The report says literally: “the growing magnitude of warming increase the likelihood of sever, widespread and irreversible impacts.”

“We thought we knew this was going to happen, but we now have strong evidence that it is happening right now and it is real,” says Dr. Saleemul Huq, lead author of one of the chapters.

The report details significant short -term impacts to natural systems in the next 20 to 30 years, it also details five reasons for concern current events regarding global warming. These include threats to unique ecosystems such as coral reefs and ice of the Arctic Ocean, where the risks go up to “very high” with an increase of 2° C in temperature.

The document also outlines the impact on the oceans and freshwater systems . The oceans will become more acidic, threatening corals and many species they harbor. Animals, plants and other species are beginning to move to higher ground or to the poles, as the mercury rises. Humans are also increasingly affected as the century progresses.

Estimated impact after temperatures increase 3ºC. (Photo by

Estimated impact after temperatures increase 3ºC. (Photo by

Dietary Risk

Food security is highlighted as an area of ​​significant concern. Crops of corn, rice and wheat will be impacted in the year 2050, when they will show losses of more than 25 % in one-tenth of the projections.

After 2050, the risk of more severe impacts increases, as the rise and fall of these cycles will affect many regions. At the same time, it will raise the demand for food from a 9 billion estimated population.

Many species of fish, a crucial source of food for many people, also will move to warmer waters. In some parts of the tropics and Antarctica, potential fishing could decline by more than 50%.

“This is a conservative assessment,” said Professor Neil Adger from University of Exeter (United Kingdom), another author of the IPCC.

“In this projection, the risks are directly related to the people’s way of living; impacts on crops, water availability, and particularly extreme events will affect the global lifestyle.”

People will be affected by flooding and heat-related mortality.

The report warns of new risks, including the threat to those who work outdoors, such as farmers and construction workers. There is concern about migration linked to climate change as well as conflicts and national security. While it is likely that the poorest countries will suffer more in a short-term, the most developed economies will not escape these threats.

It does not matter how rich you are.

“The rich will have to worry about climate change too, for example, what we are seeing in the UK, with the floods a few months ago, we had storms in the U.S. and drought in California,” says Huq .

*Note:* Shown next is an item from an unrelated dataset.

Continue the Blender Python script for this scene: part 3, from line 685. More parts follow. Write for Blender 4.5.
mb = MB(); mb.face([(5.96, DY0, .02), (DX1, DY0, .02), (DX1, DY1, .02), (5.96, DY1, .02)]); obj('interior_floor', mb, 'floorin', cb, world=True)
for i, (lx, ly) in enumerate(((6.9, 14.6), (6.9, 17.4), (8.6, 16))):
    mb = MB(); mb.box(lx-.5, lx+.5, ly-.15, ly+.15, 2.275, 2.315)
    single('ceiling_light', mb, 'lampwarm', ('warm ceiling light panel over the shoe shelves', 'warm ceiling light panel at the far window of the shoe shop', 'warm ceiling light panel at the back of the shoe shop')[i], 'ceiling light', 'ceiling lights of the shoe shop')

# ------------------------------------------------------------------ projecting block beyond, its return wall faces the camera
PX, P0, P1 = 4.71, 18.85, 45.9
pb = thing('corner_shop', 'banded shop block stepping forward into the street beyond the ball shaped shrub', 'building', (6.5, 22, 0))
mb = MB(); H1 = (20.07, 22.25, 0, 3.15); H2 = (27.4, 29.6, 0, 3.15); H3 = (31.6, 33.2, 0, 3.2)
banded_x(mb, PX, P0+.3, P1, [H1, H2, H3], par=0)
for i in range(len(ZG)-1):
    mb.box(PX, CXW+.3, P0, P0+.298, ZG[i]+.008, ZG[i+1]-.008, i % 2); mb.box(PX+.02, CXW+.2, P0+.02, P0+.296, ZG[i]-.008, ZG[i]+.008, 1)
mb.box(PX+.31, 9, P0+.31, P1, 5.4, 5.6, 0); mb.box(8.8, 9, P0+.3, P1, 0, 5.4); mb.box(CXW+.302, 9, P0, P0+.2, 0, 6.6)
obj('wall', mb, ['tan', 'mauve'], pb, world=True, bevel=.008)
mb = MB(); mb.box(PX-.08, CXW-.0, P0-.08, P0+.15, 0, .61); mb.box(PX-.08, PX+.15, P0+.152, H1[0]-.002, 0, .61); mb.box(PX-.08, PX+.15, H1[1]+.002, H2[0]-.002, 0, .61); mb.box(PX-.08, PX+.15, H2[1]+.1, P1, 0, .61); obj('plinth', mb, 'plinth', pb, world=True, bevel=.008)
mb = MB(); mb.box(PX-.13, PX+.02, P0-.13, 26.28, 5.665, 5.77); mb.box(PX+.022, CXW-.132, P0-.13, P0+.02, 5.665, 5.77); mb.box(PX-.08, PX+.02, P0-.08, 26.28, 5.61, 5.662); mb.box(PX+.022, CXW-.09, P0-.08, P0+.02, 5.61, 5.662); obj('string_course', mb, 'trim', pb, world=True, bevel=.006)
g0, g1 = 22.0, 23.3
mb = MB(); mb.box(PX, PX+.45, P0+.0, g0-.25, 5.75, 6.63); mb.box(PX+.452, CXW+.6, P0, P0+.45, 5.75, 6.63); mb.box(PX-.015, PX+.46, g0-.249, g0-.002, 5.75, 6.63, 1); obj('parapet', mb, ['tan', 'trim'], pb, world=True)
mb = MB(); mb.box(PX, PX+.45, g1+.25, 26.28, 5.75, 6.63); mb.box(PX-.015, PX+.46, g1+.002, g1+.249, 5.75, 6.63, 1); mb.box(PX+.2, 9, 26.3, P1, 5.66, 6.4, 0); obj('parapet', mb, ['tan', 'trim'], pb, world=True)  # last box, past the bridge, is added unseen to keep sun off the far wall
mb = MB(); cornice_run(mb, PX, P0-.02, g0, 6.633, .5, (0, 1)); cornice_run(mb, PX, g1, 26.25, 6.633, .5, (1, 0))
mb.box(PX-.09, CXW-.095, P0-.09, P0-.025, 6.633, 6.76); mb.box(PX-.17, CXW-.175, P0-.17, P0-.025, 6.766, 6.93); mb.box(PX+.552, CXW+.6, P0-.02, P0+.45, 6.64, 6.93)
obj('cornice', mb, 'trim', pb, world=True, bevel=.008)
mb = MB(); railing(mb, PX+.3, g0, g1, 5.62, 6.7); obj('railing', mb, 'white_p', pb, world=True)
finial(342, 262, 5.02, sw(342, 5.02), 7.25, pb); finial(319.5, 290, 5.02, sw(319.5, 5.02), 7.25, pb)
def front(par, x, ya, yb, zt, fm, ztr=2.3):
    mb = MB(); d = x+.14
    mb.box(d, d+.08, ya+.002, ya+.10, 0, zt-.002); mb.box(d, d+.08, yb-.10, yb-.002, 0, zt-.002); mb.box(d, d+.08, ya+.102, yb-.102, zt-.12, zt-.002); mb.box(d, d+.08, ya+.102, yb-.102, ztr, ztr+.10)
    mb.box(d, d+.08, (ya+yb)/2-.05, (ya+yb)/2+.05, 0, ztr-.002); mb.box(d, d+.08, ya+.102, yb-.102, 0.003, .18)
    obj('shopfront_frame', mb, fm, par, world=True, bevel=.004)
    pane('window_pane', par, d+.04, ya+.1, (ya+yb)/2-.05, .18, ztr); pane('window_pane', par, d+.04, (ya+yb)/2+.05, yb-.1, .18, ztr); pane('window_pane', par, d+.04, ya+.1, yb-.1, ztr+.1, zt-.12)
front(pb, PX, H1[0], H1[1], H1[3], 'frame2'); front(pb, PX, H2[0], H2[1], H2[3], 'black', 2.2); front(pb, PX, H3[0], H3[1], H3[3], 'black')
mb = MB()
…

“These are billionaire events for which the rich will have to pay in order not to suffer the effects of global warming and climate change, but there is a limit to what anybody can afford.”

Good news?

“But not all are bad news, I think really the breakthrough in this report is the new idea of thinking about the management of climate change as an administrative problem,” says Dr. Chris Field, cochairman of the group that develop this report.

“Climate change is really important but we have plenty of tools to effectively deal with it, we just need to be smart about it.”

The document makes a much greater emphasis on adapting climate impacts. The problem, as always, is who pays the bill. “It depends on the IPCC to define it,” says Dr. Jose Morengo, Brazilian government official who was at the talks.

“The report provides the scientific basis and an account of the different problems, and with this information is now relatively easier to turn to the climate negotiations in the UN Framework Convention on Climate Change and start to determine who will pay for this adaptation.”